_Data entries:_

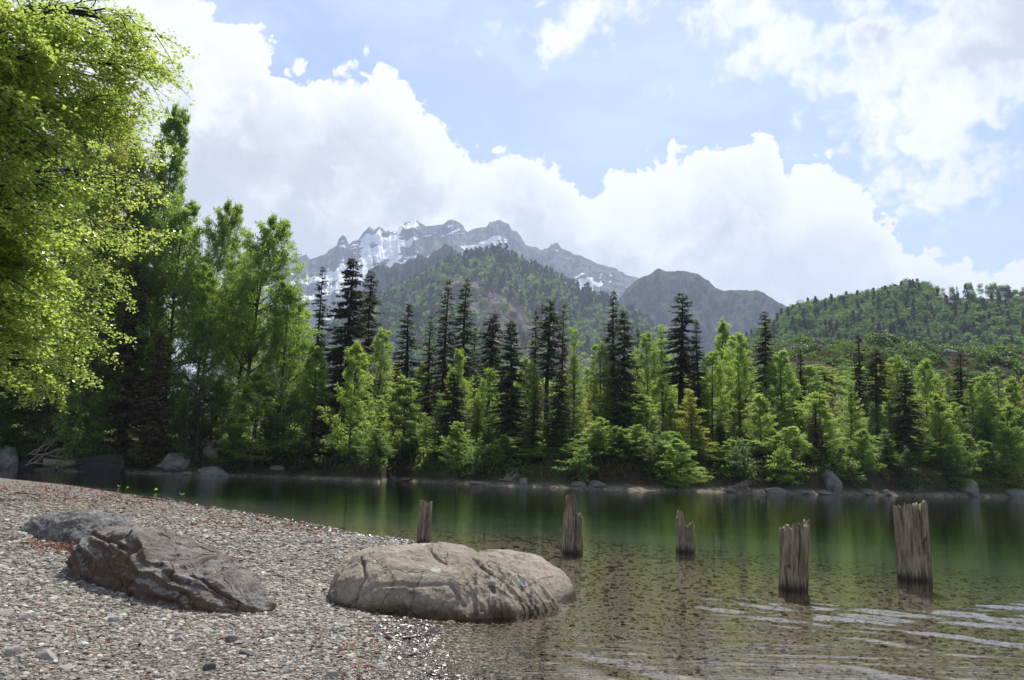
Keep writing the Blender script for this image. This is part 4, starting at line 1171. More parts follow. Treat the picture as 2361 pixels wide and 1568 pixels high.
# ------------------------------------------------------------------ rocks
RG = rockmat('rock_grey', (0.09, 0.087, 0.082), (0.20, 0.193, 0.182), (0.30, 0.29, 0.275), 0.9, moss=.7)
RDK = rockmat('rock_black', (0.012, 0.012, 0.011), (0.028, 0.028, 0.025), (0.06, 0.058, 0.052), 0.9, moss=.3)
RSM = rockmat('stone_pale', (0.20, 0.185, 0.17), (0.34, 0.315, 0.29), (0.45, 0.43, 0.40), 9, bmp=.35, crack=.2)
RSD = rockmat('stone_dark', (0.05, 0.05, 0.05), (0.10, 0.10, 0.10), (0.16, 0.155, 0.15), 9, bmp=.35, crack=.2)
def boulder_mesh(seed, lev=5, ncut=15, amp=.22, mat=None, name='boulder'):
    g = np.random.default_rng(seed)
    v, f = IV, IF
    for _ in range(lev): v, f = subdiv(v, f)
    v = v*(1+amp*fbm(v*1.3+seed*3.1, 3, seed))[:, None]
    for _ in range(ncut):
        n = g.normal(0, 1, 3); n[2] = abs(n[2])*.7; n = unit(n)
        o = g.uniform(.45, .85)
        d = v@n-o
        v = v-np.maximum(d, 0)[:, None]*n*0.93
    rad = np.linalg.norm(v, axis=1, keepdims=True)
    v = v+v/rad*(0.06*fbm(v*4, 5, seed+3, .6, True))[:, None]
    return mesh(name, v, f, mat, None, True)
BM = {k: [boulder_mesh(s, mat=mm) for s in (1, 2, 3, 4)] for k, mm in (('g', RG), ('k', RDK))}
SM = {k: [boulder_mesh(s, 3, 8, .2, mat=mm, name='stone') for s in (11, 12, 13, 14)] for k, mm in (('p', RSM), ('d', RSD))}
def shore_rock(px, py, w, h, tone, k, label, dep=.7, group='boulders along the lake shore', rz=None):
    a = azel(px, py)[0]
    wy_ = np.interp(px, [q[0] for q in shp], [q[1] for q in shp])
    sr = .3+max(0, (wy_-py))*.16
    r = float(r0(a))+sr
    p = Vector((r*math.sin(a), r*math.cos(a), float(bank_z([a], [sr])[0])))
    r2 = p.length
    sx, sz = w/F*r2*.55, h/F*r2*.62
    o = obj('boulder', BM[tone][k], None, label=label, category='boulder', group=group)
    o.location = (p.x, p.y, p.z+sz*.5)
    o.scale = (sx, sx*dep, sz)
    o.rotation_euler = (0, 0, rnd.uniform(-.4, .4) if rz is None else rz)
    return o
for a in [
 (14, 1080, 60, 55, 'g', 0, 'pale grey boulder at the far left edge of the shore'), (66, 1085, 36, 22, 'k', 1, 'small dark rock beside the left end of the log'),
 (242, 1088, 104, 50, 'k', 2, 'large black wedge-shaped boulder at the waterline'), (205, 1052, 40, 34, 'g', 3, 'brownish rock above the black boulder'),
 (412, 1085, 66, 38, 'g', 1, 'grey boulder with a flat top under the bank, left of the stacked rocks'), (480, 1074, 46, 42, 'g', 0, 'upright grey boulder above the layered rocks'),
 (488, 1096, 54, 26, 'g', 2, 'layered grey rock at the waterline'), (508, 1098, 36, 14, 'g', 3, 'low flat rock right of the layered rock'),
 (372, 1083, 26, 12, 'g', 3, 'small flat stone left of the flat-topped boulder'), (434, 1095, 24, 8, 'g', 1, 'thin slab lying on the shore before the flat-topped boulder'), (640, 1090, 34, 14, 'g', 2, 'pale rock on the gravel right of the curved root'),
 (1208, 1118, 24, 18, 'g', 1, 'round grey rock at the waterline left of centre'), (1335, 1122, 34, 14, 'g', 2, 'low grey rock at the waterline behind the second post'), (1375, 1124, 44, 18, 'g', 0, 'pale flat boulder right of the low grey rock'),
 (905, 1106, 30, 12, 'g', 3, 'small rock just behind the tip of the gravel point'),
 (1916, 1134, 44, 48, 'g', 0, 'tall light grey boulder standing on the far shore'), (1893, 1140, 40, 10, 'g', 3, 'pale slab at the foot of the tall boulder'), (1790, 1138, 44, 16, 'g', 2, 'low dark grey rock left of the tall boulder'),
 (2000, 1142, 40, 14, 'g', 1, 'low rock right of the tall boulder'), (2042, 1142, 30, 14, 'g', 3, 'small rock below the massive spruce'), (2235, 1142, 50, 34, 'g', 1, 'grey pointed boulder on the shore at the right'),
 (2345, 1147, 56, 22, 'g', 2, 'broad grey rock at the right edge of the shore'), (1850, 1139, 30, 10, 'g', 0, 'small flat rock close to the tall boulder, left side'), (1680, 1134, 34, 9, 'g', 3, 'thin flat rock on the strand right of the rounded beech')]:
    shore_rock(*a)
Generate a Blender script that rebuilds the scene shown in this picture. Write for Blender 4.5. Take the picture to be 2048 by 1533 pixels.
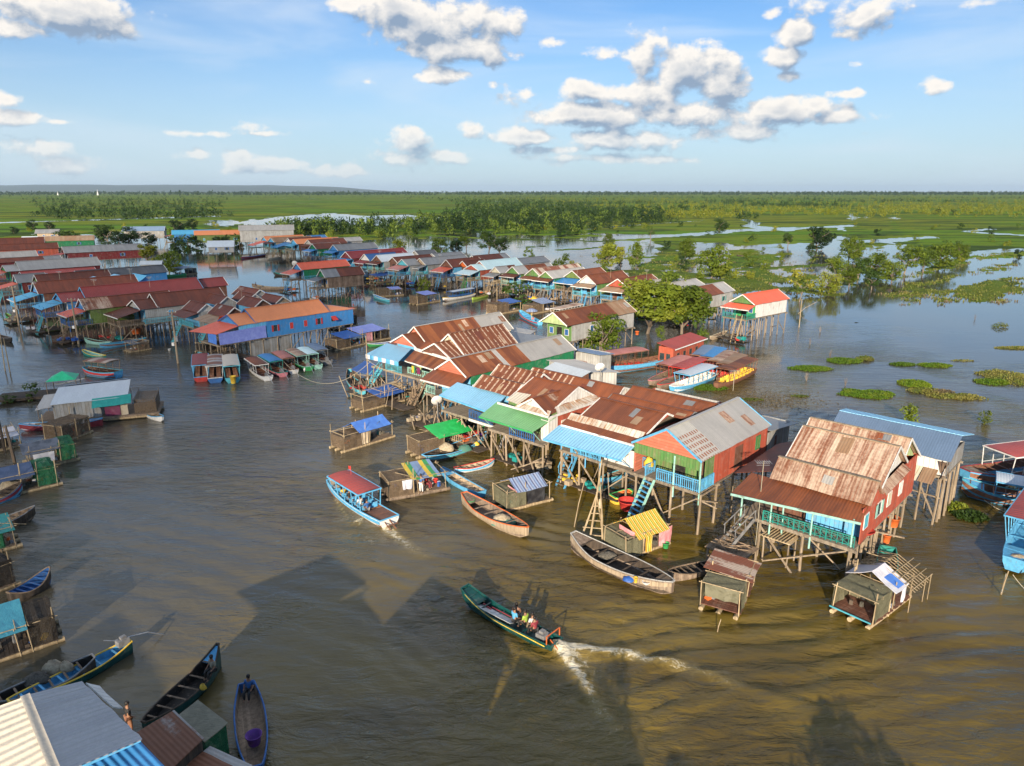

_Exercise brief:_
Of all the lines in the listing above, how many include "Blender"? Write only the number.

_Finished exercise:_
2